Es contundente la seguridad con que la Sagrada Escritura afirma de diversas maneras el final de esta historia y la transfiguración de este mundo en esos cielos nuevos de los que habla el Apocalipsis.
Este tiempo, por tanto, es breve. Aunque queden todavía miles o millones de años, el fin temporal del pecado y del mal está señalado por Dios. El libro de este mundo llegará a escribir su última página y su última palabra.
Por eso, Satanás tiene prisa, mucha prisa, por librar su batalla contra Dios en cada una de las almas. Sólo dispone de tu vida, muy corta, para impedirte tu salvación y tu entrega a Dios. En cambio, el tiempo de Dios, que es la eternidad, escapa de los parámetros de nuestro tiempo finito, de nuestros esquemas tan canijos y de nuestras perspectivas tan miopes.
En nuestras prisas y agobios, en nuestra ambición por aprovechar y agotar el tiempo de que disponemos, hay mucho de esa lucha de Satanás contra Dios.

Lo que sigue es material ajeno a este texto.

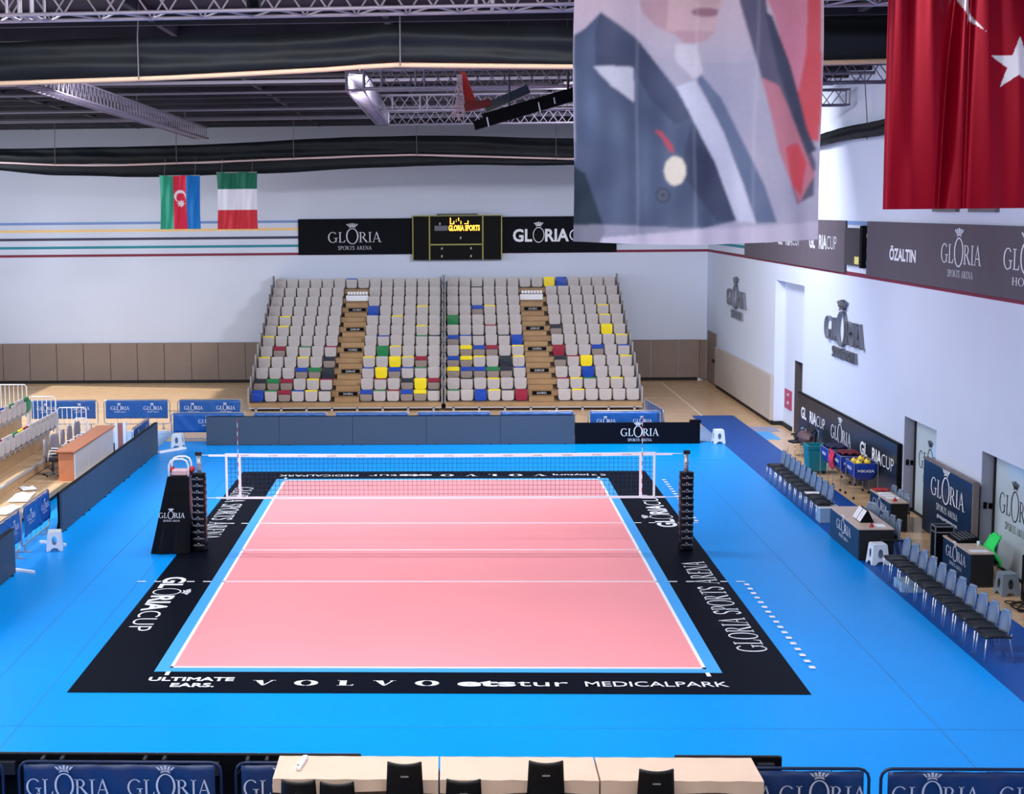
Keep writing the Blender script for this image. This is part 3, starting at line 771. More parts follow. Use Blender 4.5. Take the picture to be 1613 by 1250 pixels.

El agobio nos impide amar a Dios porque implica un amor desmedido y extremo por nuestras cosas, por nuestros planes, por nuestro tiempo.

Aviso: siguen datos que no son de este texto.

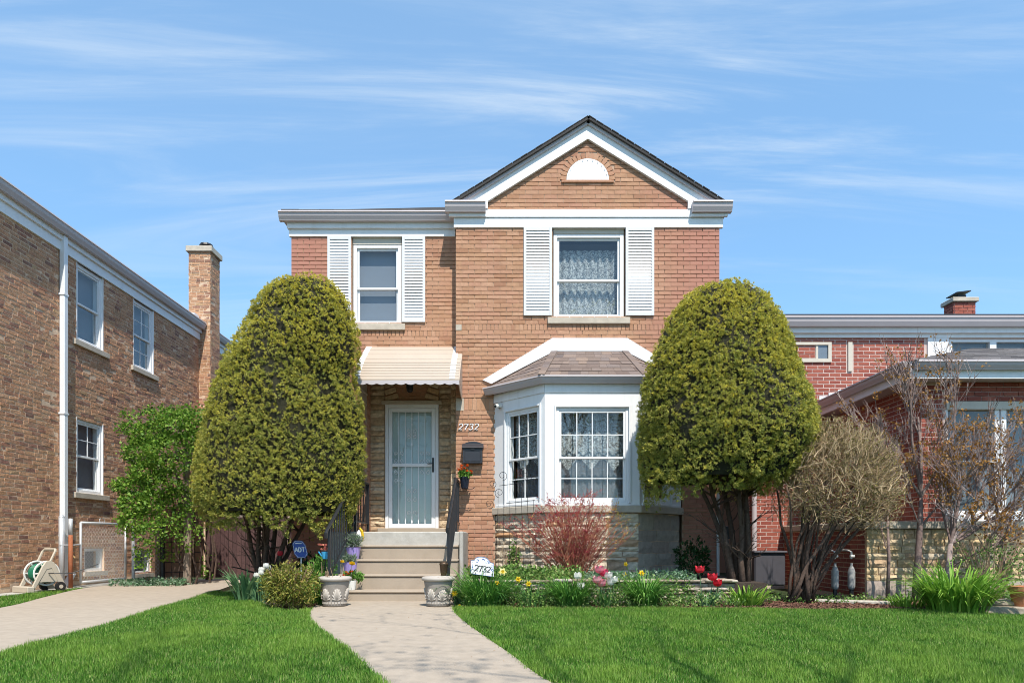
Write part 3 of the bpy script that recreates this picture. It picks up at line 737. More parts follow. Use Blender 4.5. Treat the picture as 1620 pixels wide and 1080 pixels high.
for side in (-1, 1):
    nn = Vector((side * SL, 0, 1)).normalized(); p0 = Vector((1.2135, 0, 7.545)); p1 = Vector((1.2135 + side * 2.16, 0, 7.545 - 2.16 * SL))
    a, b = YG - .145, 14.9
    mb = MB(); o = [p0 + Vector((0, a, 0)), p1 + Vector((0, a, 0)), p1 + Vector((0, b, 0)), p0 + Vector((0, b, 0))]
    if side < 0: o = o[::-1]
    mb.prism(o, -nn * .04); mb.build('gable_roof', M['shingle_dark'], house)
    for k in range(18):                         # the butt ends of the shingle courses along the rake
        q = p0.lerp(p1, (k + .5) / 18) + nn * (.004 + .006 * rng.random())
        MB().obox(q + Vector((0, a + .15, 0)), (p1 - p0).normalized() * .066, (0, .155 + .006 * rng.random(), 0), nn * .006).build('shingle', M['shingle_dark'], roof)
eav = MB()
x = rx0 + .05
while x < XG0 - .1:                             # starter course on the left eave
    l = rng.uniform(.2, .34); MB().box(x, min(x + l - .004, XG0 - .1), ry0 - .01, ry0 + .2, rz + .002, rz + .016 + .008 * rng.random()).build('shingle', M['shingle_dark'], roof); x += l

# --- upper windows and shutters
def lace_full(F, a, b, c, d, wn): sheet_fold(F, a - .02, b + .02, c - .02, d - .13, -.20, .02, 9).build('curtain', M['lace'], wn); MB().fbox(F, a - .1, b + .1, -.55, -.5, c - .1, d + .1).build('backdrop_blind', M['blind_dark'], wn)
def blind_full(F, a, b, c, d, wn): MB().fbox(F, a - .02, b + .02, -.17, -.165, c + .02, d + .02).build('blind', M['blind'], wn)
double_hung(house, Fr(FG.p((win_r[0] + win_r[1]) / 2, -.02, 4.395)), 1.13, 1.36, .06, .045, curtain=lace_full, head=.08, rail=.46)
double_hung(house, Fr(FL.p((win_l[0] + win_l[1]) / 2, -.02, 4.395)), .80, 1.33, .06, .045, curtain=blind_full, head=.11, rail=.46)
MB().fbox(FG, .57, 1.89, -.2, .055, 4.29, 4.392).build('sill', M['limestone'], house, bevel=.006)
MB().fbox(FL, -2.70, -1.76, -.2, .055, 4.29, 4.392).build('sill', M['limestone'], house, bevel=.006)
def shutter(F, u0, u1, z0, z1):
    s = MB(); fw = .042
    s.fbox(F, u0, u0 + fw, .0115, .045, z0, z1); s.fbox(F, u1 - fw, u1, .0115, .045, z0, z1); s.fbox(F, u0 + fw, u1 - fw, .0115, .043, z0, z0 + fw * 1.1); s.fbox(F, u0 + fw, u1 - fw, .0115, .043, z1 - fw * 1.1, z1)
    s.fbox(F, u0 + fw, u1 - fw, .011, .014, z0 + fw, z1 - fw)
    sh = s.build('shutter', M['shutter_frame'], house, bevel=.003)
    ns = 27; p = (z1 - z0 - 2.2 * fw) / ns
    me = None
    for k in range(ns):
        zc = z0 + fw * 1.1 + p * (k + .5)
        if me is None:
            mb = MB(); l = (u1 - u0) / 2 - fw
            mb.add([(-l, -.006, p * .44), (l, -.006, p * .44), (l, -.020, -p * .40), (-l, -.020, -p * .40), (-l, 0, p * .44), (l, 0, p * .44), (l, -.008, -p * .40), (-l, -.008, -p * .40)], [(0, 3, 2, 1), (4, 5, 6, 7), (0, 1, 5, 4), (3, 7, 6, 2)])
            me = bpy.data.meshes.new('slat'); me.from_pydata(mb.v, [], mb.f); me.materials.append(M['white_metal'])
        o = bpy.data.objects.new('slat', me); link(o); o.parent = sh; o.location = F.p((u0 + u1) / 2, .017, zc) - ORG[sh.name]
shutter(FG, .187, .640, 4.423, 5.826); shutter(FG, 1.820, 2.275, 4.423, 5.826)
shutter(FL, -3.04, -2.652, 4.42, 5.826); shutter(FL, -1.810, -1.43, 4.42, 5.826)
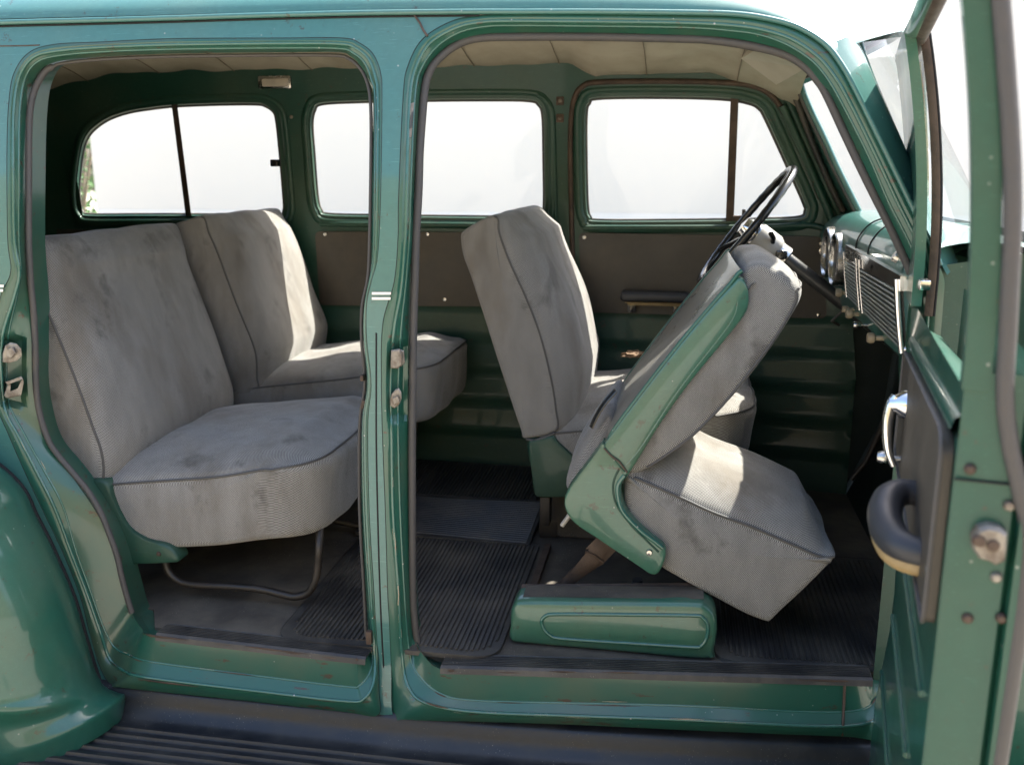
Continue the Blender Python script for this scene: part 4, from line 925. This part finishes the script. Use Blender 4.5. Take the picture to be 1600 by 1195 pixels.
pd, cu = cushion(rs, -1.52, -0.845, 0.802, 0.885, 0.19, 0.185, 0.135, 0.845, 0.062, 0.13, 3)
# green side bracket, screw and bent tube leg
br = XZ([(140, 752), (166, 752), (176, 775), (188, 802), (204, 826), (230, 843), (258, 850), (272, 860), (279, 877), (256, 880), (220, 881), (190, 880), (168, 850), (150, 800)], 0.122)
b_ = plate('side_bracket', cat([Vector(p) for p in br], 4, True), 0.118, 0.05, 'paint_in', rs, 0.008)
lathe('screw', [(0, -0.004), (0.005, -0.003), (0.0065, 0)], atY(248, 865, 0.117), (0, 1, 0), 'rust', b_, 10)
tp = [atY(*p, 0.19) for p in [(258, 872), (262, 890), (278, 906), (305, 913), (360, 916), (405, 920), (440, 928), (462, 932), (482, 925), (493, 905), (497, 880), (499, 850)]] ; tp.append(tp[-1] + Vector((-0.02, 0.06, 0.05)))
tube('leg', cat(tp, 4), 0.0105, 'blackmetal', rs, seg=10)
tube('leg', [p + Vector((0, 0.5, 0)) for p in cat(tp, 4)], 0.0105, 'blackmetal', rs, seg=8)

# --- rear seat on the far side
rf = thing('car_seat', 'far rear seat in grey cloth with a bright strip of sunlight on it', 'car seat', (-1.2, 1.16, FLOOR), 'rear seats')
pf = XZ([(403, 606), (402, 590), (398, 545), (371, 478), (342, 400), (327, 364), (322, 343), (313, 337), (296, 342), (270, 352), (270, 370), (280, 392), (322, 502), (368, 618)], 0.862)
pad, o = seat_back(rf, cat([Vector(p) for p in pf], 6, True), 0.855, 1.435, 0, 0, 0.062, front_w, 4)
pipe(pad, o, [pf[0], pf[3], pf[7]], [0.8585])
pd, cu = cushion(rf, -1.48, -0.745, 0.885, 0.985, 0.17, 0.18, 0.855, 1.435, 0.055, 0.11, 6)
lg = plate('seat_base', [Vector(p) for p in [(-1.45, 0.52), (-0.95, 0.52), (-0.92, 0.79), (-1.45, 0.72)]], 0.95, 0.42, 'floor', rf, 0.006)

# --- front seat behind the wheel
ds = thing('car_seat', 'upright front seat behind the steering wheel, grey cloth on a green base', 'car seat', (-0.1, 1.04, FLOOR), 'front seats')
Yd = 0.672
pdv = XZ([(868, 674), (868, 640), (857, 579), (840, 515), (817, 457), (791, 400), (779, 362), (779, 343), (769, 337), (745, 347), (722, 362), (719, 372), (723, 400), (739, 444), (793, 613), (813, 671), (820, 686)], Yd)
pad, o = seat_back(ds, cat([Vector(p) for p in pdv], 6, True), Yd, 1.41, 0, 0, 0.095, front_w, 7)
pipe(pad, o, [pdv[0], pdv[3], pdv[8]], [Yd + .003])
tube('piping', [atY(a, b, Yd - 0.002) for a, b in [(822, 686), (835, 688), (852, 683), (867, 676)]], 0.004, 'piping', o, seg=8)
fz = atY(1150, 640, Yd + 0.05); bz = atY(869, 680, Yd)
pd, cu = cushion(ds, bz.x - 0.05, 0.235, bz.z + 0.0, 0.93, 0.13, 0.15, Yd + 0.005, 1.375, 0.06, 0.12, 9)
db = XZ([(824, 690), (845, 686), (862, 679), (872, 690), (886, 703), (906, 720), (940, 735), (985, 745), (990, 775), (940, 776), (880, 777), (846, 777), (835, 771), (830, 735)], Yd - .004)
plate('base_side', cat([Vector(p) for p in db], 4, True), Yd - 0.008, 0.06, 'paint_in', ds, 0.008)
box('leg', atY(853, 795, Yd + .03) , (0.03, 0.05, 0.09), 'blackmetal', ds, 0.004)
box('leg', Vector((0.1, Yd + 0.05, 0.56)), (0.03, 0.05, 0.14), 'blackmetal', ds, 0.004)
box('base_pan', Vector((-0.08, 1.05, 0.60)), (0.56, 0.56, 0.22), 'floor', ds, 0.01)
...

En la prisa y en el agobio yo me erijo en señor y dueño absoluto de mi vida y de mi tiempo, en lugar de dejar que la providencia de Dios sea la que gobierne ese tiempo y esa actividad.

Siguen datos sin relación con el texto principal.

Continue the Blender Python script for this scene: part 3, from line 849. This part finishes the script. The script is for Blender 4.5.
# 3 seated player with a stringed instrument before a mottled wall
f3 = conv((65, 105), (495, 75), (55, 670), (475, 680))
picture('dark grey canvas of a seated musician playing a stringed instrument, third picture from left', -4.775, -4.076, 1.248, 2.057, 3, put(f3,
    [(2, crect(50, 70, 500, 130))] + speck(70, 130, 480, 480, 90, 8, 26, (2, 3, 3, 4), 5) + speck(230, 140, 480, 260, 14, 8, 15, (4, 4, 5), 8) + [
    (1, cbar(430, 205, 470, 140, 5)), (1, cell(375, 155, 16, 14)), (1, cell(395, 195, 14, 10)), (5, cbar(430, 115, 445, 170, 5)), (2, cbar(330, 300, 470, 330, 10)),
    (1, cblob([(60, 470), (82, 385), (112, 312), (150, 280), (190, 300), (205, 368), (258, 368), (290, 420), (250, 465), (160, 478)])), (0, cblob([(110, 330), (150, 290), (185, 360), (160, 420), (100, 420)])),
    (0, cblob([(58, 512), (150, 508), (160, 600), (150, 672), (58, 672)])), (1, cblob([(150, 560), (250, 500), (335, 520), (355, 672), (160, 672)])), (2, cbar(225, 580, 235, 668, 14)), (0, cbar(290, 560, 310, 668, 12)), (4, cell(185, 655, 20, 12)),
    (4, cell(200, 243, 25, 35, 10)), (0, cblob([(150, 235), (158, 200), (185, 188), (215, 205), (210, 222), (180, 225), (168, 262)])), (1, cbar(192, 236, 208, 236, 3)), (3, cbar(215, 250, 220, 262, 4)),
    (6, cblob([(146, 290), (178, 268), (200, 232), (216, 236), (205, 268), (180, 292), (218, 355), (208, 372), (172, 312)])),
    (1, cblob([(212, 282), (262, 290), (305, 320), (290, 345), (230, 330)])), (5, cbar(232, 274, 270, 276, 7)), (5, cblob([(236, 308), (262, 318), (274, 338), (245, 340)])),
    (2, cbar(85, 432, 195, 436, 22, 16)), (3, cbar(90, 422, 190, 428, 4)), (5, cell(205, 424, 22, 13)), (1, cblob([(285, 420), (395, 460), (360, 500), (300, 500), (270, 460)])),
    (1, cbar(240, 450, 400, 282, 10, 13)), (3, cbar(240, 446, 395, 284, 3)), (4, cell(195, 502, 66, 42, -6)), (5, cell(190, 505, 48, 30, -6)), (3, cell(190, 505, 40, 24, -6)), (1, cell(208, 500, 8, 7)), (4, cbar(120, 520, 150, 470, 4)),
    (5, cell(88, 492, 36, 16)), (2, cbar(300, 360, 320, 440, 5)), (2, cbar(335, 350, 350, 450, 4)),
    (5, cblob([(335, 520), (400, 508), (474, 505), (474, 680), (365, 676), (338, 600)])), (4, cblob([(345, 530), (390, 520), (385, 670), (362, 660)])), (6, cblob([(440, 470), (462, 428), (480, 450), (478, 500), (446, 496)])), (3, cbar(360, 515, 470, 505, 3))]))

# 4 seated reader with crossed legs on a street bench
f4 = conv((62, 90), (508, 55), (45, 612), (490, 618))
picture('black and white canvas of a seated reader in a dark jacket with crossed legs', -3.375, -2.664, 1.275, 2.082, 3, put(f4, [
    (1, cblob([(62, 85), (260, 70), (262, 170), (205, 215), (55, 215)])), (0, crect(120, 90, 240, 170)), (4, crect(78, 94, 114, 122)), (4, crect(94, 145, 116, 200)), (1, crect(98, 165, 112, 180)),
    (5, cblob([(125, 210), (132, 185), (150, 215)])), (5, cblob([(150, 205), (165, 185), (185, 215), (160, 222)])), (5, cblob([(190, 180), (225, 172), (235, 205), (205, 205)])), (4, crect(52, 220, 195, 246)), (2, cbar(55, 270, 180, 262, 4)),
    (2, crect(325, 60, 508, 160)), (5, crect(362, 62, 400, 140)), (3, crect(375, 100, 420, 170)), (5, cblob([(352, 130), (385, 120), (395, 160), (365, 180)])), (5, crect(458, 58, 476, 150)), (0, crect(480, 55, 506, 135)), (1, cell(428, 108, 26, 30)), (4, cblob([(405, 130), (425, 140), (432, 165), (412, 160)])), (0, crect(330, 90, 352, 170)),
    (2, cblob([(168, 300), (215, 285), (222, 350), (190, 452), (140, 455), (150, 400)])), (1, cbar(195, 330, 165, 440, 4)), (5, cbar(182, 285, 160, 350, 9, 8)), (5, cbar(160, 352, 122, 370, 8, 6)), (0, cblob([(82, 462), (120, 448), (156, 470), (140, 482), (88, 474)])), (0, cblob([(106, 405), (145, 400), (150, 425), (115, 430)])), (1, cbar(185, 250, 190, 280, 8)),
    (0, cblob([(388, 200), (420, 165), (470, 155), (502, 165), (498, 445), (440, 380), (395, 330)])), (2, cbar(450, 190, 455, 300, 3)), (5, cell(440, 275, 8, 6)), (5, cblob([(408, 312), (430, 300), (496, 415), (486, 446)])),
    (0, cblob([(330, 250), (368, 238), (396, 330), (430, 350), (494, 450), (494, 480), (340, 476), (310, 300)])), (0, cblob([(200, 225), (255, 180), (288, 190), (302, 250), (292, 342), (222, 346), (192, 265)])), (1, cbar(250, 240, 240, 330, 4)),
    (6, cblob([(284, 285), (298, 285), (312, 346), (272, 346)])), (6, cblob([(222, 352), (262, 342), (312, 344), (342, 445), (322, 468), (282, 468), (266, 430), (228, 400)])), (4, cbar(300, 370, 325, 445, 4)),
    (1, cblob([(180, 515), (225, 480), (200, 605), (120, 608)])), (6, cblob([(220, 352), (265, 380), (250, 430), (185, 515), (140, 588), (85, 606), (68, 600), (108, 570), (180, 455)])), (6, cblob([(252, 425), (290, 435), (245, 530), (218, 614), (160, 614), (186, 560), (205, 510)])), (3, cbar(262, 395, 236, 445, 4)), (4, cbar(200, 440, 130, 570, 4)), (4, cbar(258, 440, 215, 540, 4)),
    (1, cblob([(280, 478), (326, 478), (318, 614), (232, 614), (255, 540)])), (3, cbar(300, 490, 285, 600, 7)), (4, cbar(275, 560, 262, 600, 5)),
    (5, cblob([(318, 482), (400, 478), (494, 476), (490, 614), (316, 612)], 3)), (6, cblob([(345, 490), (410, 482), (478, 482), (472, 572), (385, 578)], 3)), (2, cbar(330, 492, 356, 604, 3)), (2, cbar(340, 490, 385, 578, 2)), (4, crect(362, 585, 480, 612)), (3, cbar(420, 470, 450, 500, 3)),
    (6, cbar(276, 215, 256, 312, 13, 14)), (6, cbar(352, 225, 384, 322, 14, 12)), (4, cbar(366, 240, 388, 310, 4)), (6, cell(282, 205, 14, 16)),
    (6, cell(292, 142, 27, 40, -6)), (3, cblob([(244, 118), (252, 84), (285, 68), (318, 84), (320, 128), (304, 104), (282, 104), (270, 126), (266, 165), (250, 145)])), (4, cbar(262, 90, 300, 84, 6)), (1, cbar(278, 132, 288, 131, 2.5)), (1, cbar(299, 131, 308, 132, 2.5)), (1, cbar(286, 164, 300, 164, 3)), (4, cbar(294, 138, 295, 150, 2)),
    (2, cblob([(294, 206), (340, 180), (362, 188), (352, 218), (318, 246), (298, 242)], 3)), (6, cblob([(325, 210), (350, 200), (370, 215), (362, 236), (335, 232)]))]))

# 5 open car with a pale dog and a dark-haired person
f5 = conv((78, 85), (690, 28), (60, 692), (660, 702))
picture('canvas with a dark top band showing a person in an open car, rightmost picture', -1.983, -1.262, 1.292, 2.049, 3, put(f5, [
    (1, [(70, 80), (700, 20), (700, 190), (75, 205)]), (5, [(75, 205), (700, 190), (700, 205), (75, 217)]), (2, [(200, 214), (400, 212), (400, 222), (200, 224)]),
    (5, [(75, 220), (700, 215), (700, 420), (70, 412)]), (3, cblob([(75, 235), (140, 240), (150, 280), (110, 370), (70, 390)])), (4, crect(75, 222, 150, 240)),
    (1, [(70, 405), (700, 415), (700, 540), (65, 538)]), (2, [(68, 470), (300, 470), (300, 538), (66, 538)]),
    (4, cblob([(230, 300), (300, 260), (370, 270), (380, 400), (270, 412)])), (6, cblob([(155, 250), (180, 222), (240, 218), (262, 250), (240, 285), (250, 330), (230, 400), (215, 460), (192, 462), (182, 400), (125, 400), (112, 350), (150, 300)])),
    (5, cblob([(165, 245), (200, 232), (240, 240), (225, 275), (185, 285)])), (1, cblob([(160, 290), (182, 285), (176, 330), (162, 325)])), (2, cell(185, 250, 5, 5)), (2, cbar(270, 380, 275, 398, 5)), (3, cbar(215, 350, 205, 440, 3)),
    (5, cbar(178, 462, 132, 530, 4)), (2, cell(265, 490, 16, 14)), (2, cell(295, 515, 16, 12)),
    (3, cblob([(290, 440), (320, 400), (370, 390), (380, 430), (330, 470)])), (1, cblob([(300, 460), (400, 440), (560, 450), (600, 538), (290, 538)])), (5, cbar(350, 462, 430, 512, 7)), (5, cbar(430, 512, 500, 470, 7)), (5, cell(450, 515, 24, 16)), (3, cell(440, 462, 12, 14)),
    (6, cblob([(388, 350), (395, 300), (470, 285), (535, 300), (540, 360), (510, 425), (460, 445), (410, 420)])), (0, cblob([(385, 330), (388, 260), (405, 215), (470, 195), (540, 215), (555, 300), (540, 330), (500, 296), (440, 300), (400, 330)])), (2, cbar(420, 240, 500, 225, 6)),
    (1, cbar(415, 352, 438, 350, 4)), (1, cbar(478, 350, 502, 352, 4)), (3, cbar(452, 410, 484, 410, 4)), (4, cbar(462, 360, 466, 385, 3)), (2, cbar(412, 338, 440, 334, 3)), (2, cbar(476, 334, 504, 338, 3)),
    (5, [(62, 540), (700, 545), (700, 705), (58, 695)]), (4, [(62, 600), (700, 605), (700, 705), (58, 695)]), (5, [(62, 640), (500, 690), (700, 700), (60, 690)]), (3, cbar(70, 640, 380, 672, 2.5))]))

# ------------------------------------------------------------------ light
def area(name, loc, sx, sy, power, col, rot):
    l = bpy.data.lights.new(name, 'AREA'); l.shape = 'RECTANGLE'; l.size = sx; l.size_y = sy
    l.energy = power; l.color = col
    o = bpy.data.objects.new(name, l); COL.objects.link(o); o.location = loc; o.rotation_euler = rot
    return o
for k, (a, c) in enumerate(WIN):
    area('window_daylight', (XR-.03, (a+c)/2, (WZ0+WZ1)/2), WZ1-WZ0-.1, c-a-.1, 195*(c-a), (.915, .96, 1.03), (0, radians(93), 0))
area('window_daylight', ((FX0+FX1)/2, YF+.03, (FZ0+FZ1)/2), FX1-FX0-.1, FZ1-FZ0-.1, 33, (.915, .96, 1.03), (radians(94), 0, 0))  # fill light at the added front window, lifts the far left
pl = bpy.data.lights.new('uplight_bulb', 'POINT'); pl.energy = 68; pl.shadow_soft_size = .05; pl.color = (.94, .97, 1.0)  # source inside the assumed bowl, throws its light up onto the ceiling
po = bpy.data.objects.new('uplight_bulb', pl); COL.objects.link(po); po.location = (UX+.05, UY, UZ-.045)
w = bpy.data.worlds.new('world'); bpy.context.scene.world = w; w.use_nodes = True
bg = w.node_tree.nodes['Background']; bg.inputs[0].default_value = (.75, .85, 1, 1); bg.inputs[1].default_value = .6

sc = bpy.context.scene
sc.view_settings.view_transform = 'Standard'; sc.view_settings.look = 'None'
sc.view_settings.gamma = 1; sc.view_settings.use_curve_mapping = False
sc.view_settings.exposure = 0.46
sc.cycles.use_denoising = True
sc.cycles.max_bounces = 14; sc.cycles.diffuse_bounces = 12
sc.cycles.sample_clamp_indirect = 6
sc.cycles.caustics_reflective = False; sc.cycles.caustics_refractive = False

Cuántas veces has experimentado esa acción casi imperceptible y suave de Dios que, en un instante, te resuelve eso que tú pensabas requería su tiempo.
Vivir en la calma y sosiego, aun en medio de una gran actividad, dispone el alma para esa contemplación de Dios que hace de las cosas ocasiones de la presencia de Dios, y del tiempo, esos pequeños anticipos de la eternidad en la que algún día viviremos.